Agora é fundamental estar ao lado destes juízes, que inclusive põem em perigo sua segurança física, sua integridade, numa postura firme de defesa da verdade. Daí a necessidade da campanha de solidariedade, porque é como dizer: prestem muita atenção, porque estamos cuidando, mobilizados em sua defesa.
É muito importante levar adiante uma nova campanha de solidariedade a nível nacional e internacional, latino-americano principalmente. Creio que é da maior relevância realizarmos uma campanha intensa, agora em apoio aos juízes que atuaram corretamente em suas funções.
 
Capa da edição em português
De que forma a tradução ao espanhol do livro “Curuguaty – O combate paraguaio por Terra, Justiça e Liberdade” pode contribuir com esta mobilização?
Acredito que é da maior importância que se possa ler em castelhano uma obra tão atual e que fala tanto sobre a nossa realidade. Infelizmente, a grande maioria dos paraguaios têm dificuldade de entender – e ainda mais de ler – o português. Enquanto estávamos fazendo a tradução do livro escutei o parecer de vários companheiros que nos estimularam a seguir em frente. Porque viram na publicação em espanhol uma forma de aprofundar, ampliar e fortificar a identidade dos próprios paraguaios com a causa de Curuguaty. Uma causa que ganha ainda mais força e relevância agora, em um momento em que se pratica a injustiça contra juízes que agiram honestamente.
Acredito que a publicação, e estamos trabalhando coletivamente para isso, vai incentivar a consciência da cidadania rumo à Justiça, ampliando e fortalecendo o ponto de vista das reivindicações dos que trabalham a terra junto às instituições públicas. Argentina, Chile, Equador, Bolívia são países de fala espanhola que podem rapidamente receber nossa mensagem e se somar.
 
E dentro de toda esta luta, qual o papel das forças populares, particularmente das organizações de trabalhadores rurais?
Precisamos da unidade das forças populares para recuperar nossa normalidade nacional. Considero que nossos problemas são de fundo, de raiz. Diria que no Paraguai a administração da Justiça não funciona, pois está nas mãos de setores políticos interessados em concentrar riqueza em suas mãos.
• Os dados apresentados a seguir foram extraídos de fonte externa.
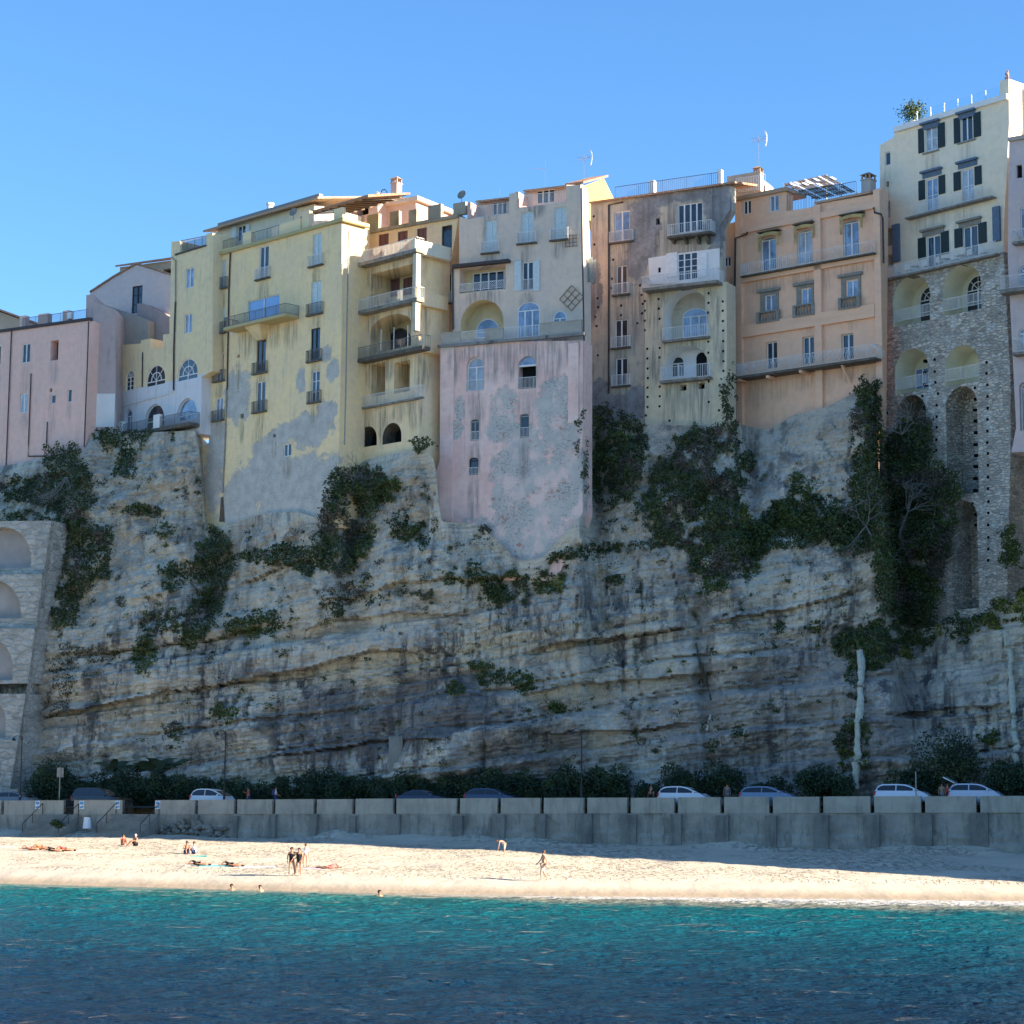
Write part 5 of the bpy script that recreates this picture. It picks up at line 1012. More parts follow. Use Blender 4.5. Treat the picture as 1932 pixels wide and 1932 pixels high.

O Judiciário está sempre ao lado de quem tem mais, dos poderosos, e isso não é justiça. Não funciona a democracia, as autoridades são eleitas conforme a quantidade de dinheiro, com suas armadilhas e fraudes. A economia também não funciona, devido ao açambarcamento, à concentração, uma vez que uma pequena minoria tudo detém para que 95% da população sofra com sua má administração. Por isso não basta combatermos de forma fragmentada, com os setores isolados tentando resolver sua parte dos problemas. Desta forma as reivindicações não vão sair do papel e continuaremos sendo governados por grupelhos.
Acredito que a bandeira que deve nos guiar e unir a todos é a da defesa da soberania nacional, e para isso precisamos lutar pela liberdade eleitoral e de organização política. Precisamos garantir a distribuição da terra e da riqueza, que deve ser de forma igualitária, e não absurdamente entregue a pequenos grupos que roubam o nosso patrimônio para si e para os estrangeiros. É para isso que necessitamos a unificação das forças populares, para a normalização da vida nacional.